### DATASET EXCERPT:
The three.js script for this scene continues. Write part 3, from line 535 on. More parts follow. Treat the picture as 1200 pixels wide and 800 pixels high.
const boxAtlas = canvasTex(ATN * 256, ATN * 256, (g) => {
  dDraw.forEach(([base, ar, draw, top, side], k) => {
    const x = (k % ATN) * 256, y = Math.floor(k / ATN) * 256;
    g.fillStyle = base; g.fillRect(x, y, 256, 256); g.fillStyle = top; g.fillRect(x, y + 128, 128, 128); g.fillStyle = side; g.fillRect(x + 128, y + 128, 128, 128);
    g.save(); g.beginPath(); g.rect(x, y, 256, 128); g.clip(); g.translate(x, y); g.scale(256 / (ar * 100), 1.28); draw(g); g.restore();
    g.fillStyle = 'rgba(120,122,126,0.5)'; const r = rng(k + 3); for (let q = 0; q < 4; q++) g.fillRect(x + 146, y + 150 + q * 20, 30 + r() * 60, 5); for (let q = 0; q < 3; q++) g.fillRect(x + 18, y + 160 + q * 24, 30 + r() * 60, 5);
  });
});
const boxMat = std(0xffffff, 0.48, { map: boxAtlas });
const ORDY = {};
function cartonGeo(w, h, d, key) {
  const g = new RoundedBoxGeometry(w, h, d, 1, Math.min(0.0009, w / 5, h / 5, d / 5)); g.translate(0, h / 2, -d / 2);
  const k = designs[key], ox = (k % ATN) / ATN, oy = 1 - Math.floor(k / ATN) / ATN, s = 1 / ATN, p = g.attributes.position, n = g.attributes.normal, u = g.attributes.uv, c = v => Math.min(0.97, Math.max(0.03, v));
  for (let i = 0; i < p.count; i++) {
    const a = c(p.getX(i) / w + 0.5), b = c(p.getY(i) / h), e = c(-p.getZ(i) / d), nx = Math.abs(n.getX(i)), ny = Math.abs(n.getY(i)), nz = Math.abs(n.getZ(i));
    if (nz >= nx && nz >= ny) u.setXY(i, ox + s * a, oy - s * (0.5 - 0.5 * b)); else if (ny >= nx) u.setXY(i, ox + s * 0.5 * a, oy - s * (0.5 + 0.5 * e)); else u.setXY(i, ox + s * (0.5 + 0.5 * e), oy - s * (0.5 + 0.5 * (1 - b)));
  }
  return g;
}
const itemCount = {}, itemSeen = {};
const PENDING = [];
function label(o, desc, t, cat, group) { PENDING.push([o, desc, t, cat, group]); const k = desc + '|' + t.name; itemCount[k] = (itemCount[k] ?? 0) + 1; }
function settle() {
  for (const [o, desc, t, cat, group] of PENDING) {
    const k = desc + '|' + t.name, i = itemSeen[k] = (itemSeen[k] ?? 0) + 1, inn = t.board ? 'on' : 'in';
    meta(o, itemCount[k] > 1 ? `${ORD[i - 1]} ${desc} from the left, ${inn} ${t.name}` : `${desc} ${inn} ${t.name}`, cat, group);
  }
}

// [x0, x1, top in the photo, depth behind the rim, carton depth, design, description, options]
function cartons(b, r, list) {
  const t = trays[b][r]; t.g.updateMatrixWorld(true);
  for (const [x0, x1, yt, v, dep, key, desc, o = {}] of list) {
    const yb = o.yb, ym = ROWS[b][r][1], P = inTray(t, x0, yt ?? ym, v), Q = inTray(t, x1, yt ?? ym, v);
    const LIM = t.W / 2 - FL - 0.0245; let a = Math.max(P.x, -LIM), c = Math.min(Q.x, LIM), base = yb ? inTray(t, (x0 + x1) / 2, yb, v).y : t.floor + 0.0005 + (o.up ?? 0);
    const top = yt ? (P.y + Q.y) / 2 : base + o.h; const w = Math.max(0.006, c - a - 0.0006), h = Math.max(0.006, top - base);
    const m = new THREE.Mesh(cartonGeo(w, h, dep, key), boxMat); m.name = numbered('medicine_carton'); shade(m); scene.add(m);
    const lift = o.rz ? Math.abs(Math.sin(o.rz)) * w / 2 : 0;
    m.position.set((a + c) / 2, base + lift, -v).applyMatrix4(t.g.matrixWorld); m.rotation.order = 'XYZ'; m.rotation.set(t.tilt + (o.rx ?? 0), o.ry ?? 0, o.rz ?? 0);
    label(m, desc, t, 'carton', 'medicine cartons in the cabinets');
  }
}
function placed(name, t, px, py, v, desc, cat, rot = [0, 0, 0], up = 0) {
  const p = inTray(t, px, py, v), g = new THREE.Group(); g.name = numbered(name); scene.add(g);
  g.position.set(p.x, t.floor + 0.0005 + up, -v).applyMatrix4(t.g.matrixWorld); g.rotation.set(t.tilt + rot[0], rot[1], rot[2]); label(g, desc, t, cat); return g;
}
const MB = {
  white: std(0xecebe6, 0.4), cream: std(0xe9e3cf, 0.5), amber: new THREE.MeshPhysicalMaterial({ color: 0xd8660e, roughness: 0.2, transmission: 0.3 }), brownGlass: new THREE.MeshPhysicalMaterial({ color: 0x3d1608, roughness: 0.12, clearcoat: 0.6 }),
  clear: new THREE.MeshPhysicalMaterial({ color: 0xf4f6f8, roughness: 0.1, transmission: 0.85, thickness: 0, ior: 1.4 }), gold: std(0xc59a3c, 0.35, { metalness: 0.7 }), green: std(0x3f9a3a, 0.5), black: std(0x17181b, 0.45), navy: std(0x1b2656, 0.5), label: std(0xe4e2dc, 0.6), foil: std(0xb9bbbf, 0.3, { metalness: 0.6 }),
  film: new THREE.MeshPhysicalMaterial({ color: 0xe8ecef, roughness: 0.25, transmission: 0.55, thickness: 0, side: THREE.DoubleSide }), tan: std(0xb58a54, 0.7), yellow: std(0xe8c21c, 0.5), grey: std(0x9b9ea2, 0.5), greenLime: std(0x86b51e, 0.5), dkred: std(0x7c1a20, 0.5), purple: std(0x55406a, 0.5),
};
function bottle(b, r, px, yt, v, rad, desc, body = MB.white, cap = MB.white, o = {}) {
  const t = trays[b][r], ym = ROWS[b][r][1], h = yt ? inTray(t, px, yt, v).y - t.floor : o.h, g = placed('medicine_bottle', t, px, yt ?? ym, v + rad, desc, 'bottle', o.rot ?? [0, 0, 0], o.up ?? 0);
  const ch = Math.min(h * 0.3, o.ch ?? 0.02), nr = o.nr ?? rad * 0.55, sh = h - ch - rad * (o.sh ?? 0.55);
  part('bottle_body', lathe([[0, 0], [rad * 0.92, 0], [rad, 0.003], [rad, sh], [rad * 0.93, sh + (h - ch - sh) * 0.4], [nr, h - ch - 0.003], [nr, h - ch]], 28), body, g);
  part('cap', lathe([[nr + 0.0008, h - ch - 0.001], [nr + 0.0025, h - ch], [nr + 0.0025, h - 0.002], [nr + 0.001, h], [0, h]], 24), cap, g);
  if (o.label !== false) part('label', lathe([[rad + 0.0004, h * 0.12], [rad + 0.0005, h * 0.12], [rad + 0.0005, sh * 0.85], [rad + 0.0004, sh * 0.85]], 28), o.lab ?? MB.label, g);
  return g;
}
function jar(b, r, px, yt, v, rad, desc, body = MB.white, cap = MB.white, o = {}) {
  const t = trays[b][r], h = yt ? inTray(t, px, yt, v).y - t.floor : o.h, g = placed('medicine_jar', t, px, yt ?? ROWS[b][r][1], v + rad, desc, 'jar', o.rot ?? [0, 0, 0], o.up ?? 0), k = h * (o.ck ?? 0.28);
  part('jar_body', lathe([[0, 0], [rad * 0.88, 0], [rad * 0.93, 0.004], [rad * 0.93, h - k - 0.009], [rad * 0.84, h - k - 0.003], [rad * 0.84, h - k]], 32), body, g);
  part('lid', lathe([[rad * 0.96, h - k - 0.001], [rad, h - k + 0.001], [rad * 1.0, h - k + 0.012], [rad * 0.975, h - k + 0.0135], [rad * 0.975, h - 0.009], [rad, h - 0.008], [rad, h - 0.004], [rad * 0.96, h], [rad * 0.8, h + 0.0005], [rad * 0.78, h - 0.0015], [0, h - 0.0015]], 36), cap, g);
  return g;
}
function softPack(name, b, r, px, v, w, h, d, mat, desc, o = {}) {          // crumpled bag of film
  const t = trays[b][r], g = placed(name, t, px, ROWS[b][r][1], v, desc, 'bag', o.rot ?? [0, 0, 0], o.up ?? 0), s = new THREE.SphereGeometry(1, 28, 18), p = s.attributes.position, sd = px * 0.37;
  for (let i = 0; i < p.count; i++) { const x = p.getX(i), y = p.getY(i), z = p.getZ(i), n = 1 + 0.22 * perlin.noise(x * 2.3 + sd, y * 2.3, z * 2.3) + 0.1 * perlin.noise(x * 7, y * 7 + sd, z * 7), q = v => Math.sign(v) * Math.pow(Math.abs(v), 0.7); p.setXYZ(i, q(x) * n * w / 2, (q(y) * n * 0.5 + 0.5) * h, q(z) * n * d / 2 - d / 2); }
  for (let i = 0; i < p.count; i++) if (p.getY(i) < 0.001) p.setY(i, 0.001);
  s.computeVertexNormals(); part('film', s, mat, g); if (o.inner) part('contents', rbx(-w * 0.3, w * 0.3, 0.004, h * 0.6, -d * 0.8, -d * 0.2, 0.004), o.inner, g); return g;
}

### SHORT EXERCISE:
All lines of the data above that include the word "from" must be shown.

### TASK RESULT:
The three.js script for this scene continues. Write part 3, from line 535 on. More parts follow. Treat the picture as 1200 pixels wide and 800 pixels high.
    meta(o, itemCount[k] > 1 ? `${ORD[i - 1]} ${desc} from the left, ${inn} ${t.name}` : `${desc} ${inn} ${t.name}`, cat, group);